Please output exactly the lines of the material from the first through the line containing "return t * t * (3 - 2 * t)", and nothing more.

• _DATA EXCERPT_
=-=-=-=-=

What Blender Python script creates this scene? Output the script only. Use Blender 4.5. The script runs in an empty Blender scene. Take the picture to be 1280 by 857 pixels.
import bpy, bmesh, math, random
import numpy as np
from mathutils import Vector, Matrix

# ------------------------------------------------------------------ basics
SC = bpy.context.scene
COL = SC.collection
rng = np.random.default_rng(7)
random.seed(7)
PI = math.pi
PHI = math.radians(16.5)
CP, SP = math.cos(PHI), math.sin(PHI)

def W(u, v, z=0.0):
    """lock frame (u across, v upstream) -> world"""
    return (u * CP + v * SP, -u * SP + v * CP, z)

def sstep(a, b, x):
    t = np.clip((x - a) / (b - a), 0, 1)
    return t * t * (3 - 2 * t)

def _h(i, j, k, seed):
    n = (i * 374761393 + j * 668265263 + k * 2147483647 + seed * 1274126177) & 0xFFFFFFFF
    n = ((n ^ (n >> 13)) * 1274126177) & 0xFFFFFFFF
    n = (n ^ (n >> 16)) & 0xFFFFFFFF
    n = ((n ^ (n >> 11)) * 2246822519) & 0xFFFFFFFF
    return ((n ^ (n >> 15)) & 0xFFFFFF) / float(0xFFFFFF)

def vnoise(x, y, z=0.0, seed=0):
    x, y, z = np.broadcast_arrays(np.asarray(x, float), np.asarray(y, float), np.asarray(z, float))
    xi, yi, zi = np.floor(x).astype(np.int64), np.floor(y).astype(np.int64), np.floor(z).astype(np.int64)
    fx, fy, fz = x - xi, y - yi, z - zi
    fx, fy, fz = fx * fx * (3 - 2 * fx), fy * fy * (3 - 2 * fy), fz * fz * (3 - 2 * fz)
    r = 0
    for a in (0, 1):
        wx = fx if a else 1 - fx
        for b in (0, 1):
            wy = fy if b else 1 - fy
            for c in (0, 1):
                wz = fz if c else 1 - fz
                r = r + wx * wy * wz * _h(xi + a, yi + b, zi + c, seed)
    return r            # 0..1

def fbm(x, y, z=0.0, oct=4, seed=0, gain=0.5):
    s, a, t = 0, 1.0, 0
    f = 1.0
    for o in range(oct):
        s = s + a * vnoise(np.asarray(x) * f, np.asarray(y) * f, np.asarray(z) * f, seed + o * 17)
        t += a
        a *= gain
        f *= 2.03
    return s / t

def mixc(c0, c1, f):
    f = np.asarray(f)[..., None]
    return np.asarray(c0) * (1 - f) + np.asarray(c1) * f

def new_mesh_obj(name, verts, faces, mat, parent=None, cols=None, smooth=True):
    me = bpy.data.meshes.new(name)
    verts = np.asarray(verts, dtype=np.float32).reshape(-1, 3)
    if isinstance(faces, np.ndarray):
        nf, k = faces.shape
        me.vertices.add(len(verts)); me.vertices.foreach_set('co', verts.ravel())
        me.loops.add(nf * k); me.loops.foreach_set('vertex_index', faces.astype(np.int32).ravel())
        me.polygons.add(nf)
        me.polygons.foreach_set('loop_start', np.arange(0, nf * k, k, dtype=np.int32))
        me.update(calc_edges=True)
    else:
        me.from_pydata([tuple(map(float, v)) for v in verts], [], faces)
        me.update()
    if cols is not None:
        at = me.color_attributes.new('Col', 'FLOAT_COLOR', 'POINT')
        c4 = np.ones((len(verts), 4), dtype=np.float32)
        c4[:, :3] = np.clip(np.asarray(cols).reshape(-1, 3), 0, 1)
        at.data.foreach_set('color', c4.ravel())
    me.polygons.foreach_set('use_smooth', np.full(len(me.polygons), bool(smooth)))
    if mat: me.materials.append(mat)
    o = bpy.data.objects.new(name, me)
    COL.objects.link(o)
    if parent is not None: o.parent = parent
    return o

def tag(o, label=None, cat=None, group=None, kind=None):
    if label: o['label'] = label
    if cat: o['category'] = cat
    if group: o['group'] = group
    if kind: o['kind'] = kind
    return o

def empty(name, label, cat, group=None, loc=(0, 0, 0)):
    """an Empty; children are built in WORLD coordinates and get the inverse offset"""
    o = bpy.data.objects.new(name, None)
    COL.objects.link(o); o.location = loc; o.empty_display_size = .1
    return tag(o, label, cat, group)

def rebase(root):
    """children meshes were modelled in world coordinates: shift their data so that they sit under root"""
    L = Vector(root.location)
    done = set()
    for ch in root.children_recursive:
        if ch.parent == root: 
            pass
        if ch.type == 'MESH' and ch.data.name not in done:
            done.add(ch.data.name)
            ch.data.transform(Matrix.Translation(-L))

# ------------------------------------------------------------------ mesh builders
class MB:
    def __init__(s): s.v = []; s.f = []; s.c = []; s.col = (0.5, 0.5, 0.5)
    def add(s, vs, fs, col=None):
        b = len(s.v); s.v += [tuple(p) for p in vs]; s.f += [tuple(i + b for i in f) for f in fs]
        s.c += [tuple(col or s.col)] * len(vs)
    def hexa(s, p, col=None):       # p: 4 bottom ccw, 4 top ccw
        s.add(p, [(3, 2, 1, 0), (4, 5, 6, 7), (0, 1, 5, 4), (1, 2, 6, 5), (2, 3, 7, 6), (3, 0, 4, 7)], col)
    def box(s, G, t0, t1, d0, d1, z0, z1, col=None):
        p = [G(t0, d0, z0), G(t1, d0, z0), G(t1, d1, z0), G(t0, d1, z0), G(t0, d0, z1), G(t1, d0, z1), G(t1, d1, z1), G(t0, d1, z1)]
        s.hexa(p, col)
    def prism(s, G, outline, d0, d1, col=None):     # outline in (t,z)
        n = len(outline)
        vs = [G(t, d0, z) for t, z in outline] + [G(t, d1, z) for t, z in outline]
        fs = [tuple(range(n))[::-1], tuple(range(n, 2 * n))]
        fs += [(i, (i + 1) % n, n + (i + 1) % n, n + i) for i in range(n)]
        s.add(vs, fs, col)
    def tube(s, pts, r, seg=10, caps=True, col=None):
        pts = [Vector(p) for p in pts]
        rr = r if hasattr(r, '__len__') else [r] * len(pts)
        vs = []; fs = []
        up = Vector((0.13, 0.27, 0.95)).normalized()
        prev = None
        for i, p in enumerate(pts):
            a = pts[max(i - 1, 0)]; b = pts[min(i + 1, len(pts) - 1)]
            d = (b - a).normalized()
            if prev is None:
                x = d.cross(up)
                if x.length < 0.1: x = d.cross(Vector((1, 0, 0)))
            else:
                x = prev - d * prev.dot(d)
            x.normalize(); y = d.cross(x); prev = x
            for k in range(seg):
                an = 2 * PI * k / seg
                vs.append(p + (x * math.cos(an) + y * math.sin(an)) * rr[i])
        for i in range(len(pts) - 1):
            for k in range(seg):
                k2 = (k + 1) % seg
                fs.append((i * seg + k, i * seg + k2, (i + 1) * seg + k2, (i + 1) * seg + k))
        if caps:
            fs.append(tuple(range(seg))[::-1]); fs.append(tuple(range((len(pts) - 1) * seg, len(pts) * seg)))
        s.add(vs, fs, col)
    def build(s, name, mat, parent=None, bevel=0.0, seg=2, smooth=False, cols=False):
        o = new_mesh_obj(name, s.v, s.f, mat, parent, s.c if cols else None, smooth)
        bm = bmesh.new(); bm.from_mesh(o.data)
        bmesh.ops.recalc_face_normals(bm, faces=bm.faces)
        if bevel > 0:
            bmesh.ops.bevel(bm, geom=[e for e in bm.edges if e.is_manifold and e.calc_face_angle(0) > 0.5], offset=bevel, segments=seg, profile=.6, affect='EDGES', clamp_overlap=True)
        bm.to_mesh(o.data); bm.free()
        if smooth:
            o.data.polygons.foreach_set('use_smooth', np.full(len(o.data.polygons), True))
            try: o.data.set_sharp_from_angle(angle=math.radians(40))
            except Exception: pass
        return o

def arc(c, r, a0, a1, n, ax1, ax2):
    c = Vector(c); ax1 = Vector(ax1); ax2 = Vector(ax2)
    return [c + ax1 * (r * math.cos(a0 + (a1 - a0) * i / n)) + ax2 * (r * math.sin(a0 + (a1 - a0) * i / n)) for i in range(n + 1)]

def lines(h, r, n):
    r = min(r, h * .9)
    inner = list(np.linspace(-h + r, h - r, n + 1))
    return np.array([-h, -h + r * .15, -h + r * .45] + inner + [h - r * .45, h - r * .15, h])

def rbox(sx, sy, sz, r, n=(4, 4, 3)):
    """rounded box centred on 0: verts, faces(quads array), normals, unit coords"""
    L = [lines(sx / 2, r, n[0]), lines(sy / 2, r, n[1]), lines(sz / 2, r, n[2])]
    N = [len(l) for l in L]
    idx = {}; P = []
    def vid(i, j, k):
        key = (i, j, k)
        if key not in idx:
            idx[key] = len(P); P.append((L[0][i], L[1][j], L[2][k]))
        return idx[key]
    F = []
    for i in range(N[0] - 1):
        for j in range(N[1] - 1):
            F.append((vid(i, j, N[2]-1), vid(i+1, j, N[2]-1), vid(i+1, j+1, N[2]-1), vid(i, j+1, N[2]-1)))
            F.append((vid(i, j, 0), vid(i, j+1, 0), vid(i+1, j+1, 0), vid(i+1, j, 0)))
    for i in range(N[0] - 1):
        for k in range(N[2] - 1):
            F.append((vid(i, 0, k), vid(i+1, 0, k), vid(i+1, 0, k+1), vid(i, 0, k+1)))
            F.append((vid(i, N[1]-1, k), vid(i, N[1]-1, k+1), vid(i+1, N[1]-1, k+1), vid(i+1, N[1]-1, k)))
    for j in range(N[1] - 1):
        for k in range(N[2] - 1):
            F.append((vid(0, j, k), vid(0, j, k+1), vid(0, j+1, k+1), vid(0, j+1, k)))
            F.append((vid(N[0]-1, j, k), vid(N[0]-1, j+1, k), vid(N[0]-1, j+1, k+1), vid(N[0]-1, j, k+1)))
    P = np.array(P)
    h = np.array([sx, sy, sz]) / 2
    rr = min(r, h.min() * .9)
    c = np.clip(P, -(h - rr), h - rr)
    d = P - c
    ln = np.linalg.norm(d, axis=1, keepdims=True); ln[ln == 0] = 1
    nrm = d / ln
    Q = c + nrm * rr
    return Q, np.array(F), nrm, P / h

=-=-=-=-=

• _ANSWER TO THIS TASK_
What Blender Python script creates this scene? Output the script only. Use Blender 4.5. The script runs in an empty Blender scene. Take the picture to be 1280 by 857 pixels.
import bpy, bmesh, math, random
import numpy as np
from mathutils import Vector, Matrix

# ------------------------------------------------------------------ basics
SC = bpy.context.scene
COL = SC.collection
rng = np.random.default_rng(7)
random.seed(7)
PI = math.pi
PHI = math.radians(16.5)
CP, SP = math.cos(PHI), math.sin(PHI)

def W(u, v, z=0.0):
    """lock frame (u across, v upstream) -> world"""
    return (u * CP + v * SP, -u * SP + v * CP, z)

def sstep(a, b, x):
    t = np.clip((x - a) / (b - a), 0, 1)
    return t * t * (3 - 2 * t)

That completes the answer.